When Hawaiian land baron Matt King (played by George Clooney) is away on business, his wife, Elizabeth, is in a boating accident and falls into a coma. It soon becomes evident she will not wake up, and Matt faces the difficult process of bringing his daughters together to say goodbye to their mother prior to honoring her DNR order and unplugging her from life support. Clooney’s stunning performance reminds us all too well that life must be lived today, and not put off to tomorrow. In a touching but troubling scene, he tells his comatose wife, “I’m ready to talk. I’m ready to change. I’m ready to be a real father and husband. . ..” but it’s too late.

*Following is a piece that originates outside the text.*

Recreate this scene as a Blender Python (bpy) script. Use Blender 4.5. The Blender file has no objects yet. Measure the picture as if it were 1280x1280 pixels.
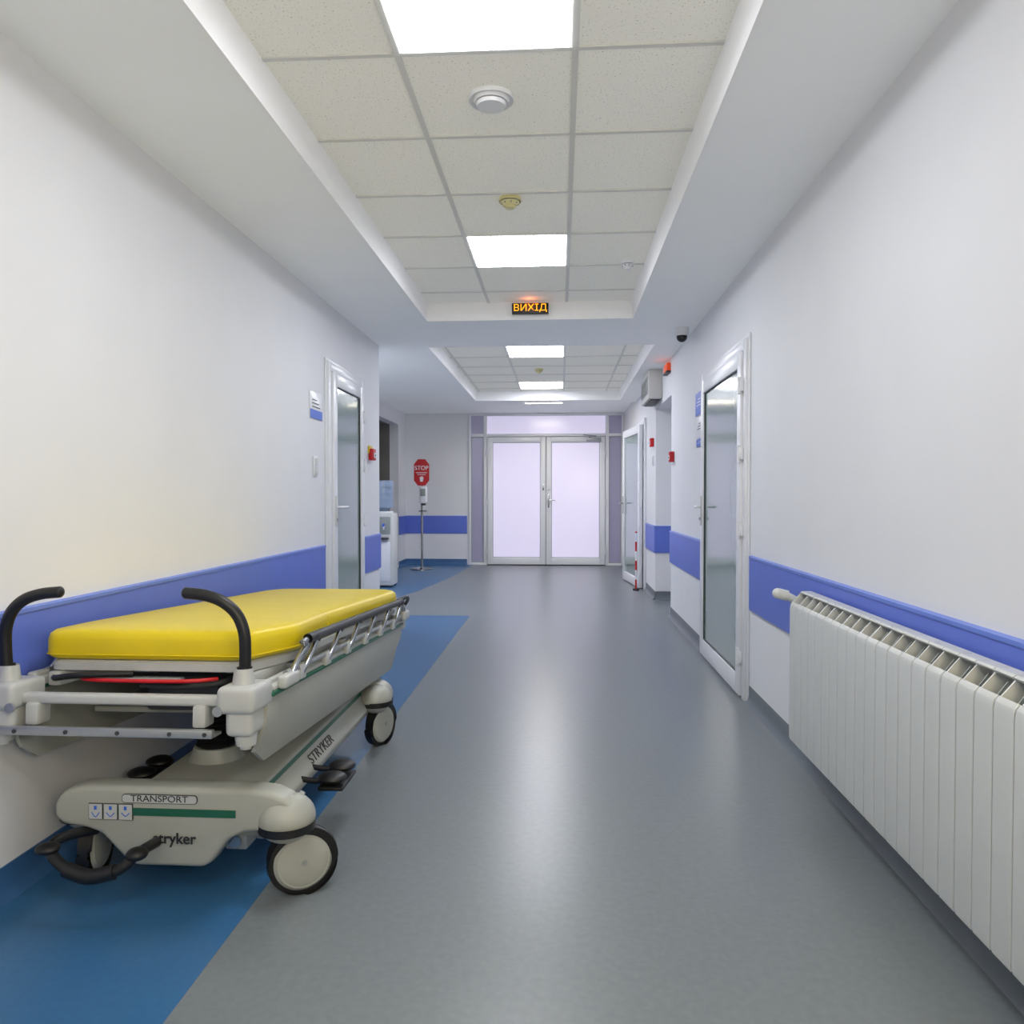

Matt faces another shock when his older daughter reveals his wife had a boyfriend and was engaged in a serious affair. This news is confirmed by Elizabeth’s friend. Matt also learns that Elizabeth was madly in love with the other man and planned on asking Matt for a divorce. So, Matt sets out with his two daughters and his eldest one’s boyfriend to visit family and inform them of Elizabeth’s condition. He also plans to confront the young real estate broker (Matthew Lillard) who was having the affair with his wife before the accident.
In spite of exceedingly strong acting, especially from Clooney, and a tightly executed script, THE DESCENDANTS ultimately fails on the moral level by suggesting that simply banding together and working past troubles alone and as a unit are the only solutions. In the worldview of this movie, there is little, if any, place for God’s Grace. Yet, the focus of the movie seems to be precisely to alert the audience to the brokenness of affairs, and the damage they cause to so many. When Matt finds his wife’s lover, he discovers that he, too, has a family and children. Moreover, he was never as serious about Elizabeth as she was about him.
The movie’s message is clearly that these two individuals have hurt their families more than they ever imagined by living in the moment and failing to uphold their marital vows, but the filmmakers don’t suggest that things could be any different. Rather, they portray people as emotions-driven beings who ultimately make mistakes and hurt those around them.
[SPOILER ALERT] That said, the final sequences of the movie emphasize the importance of forgiveness (albeit a secular view of it), as Matt and his family bid farewell to Elizabeth. It closes on an image of the family together spreading her ashes.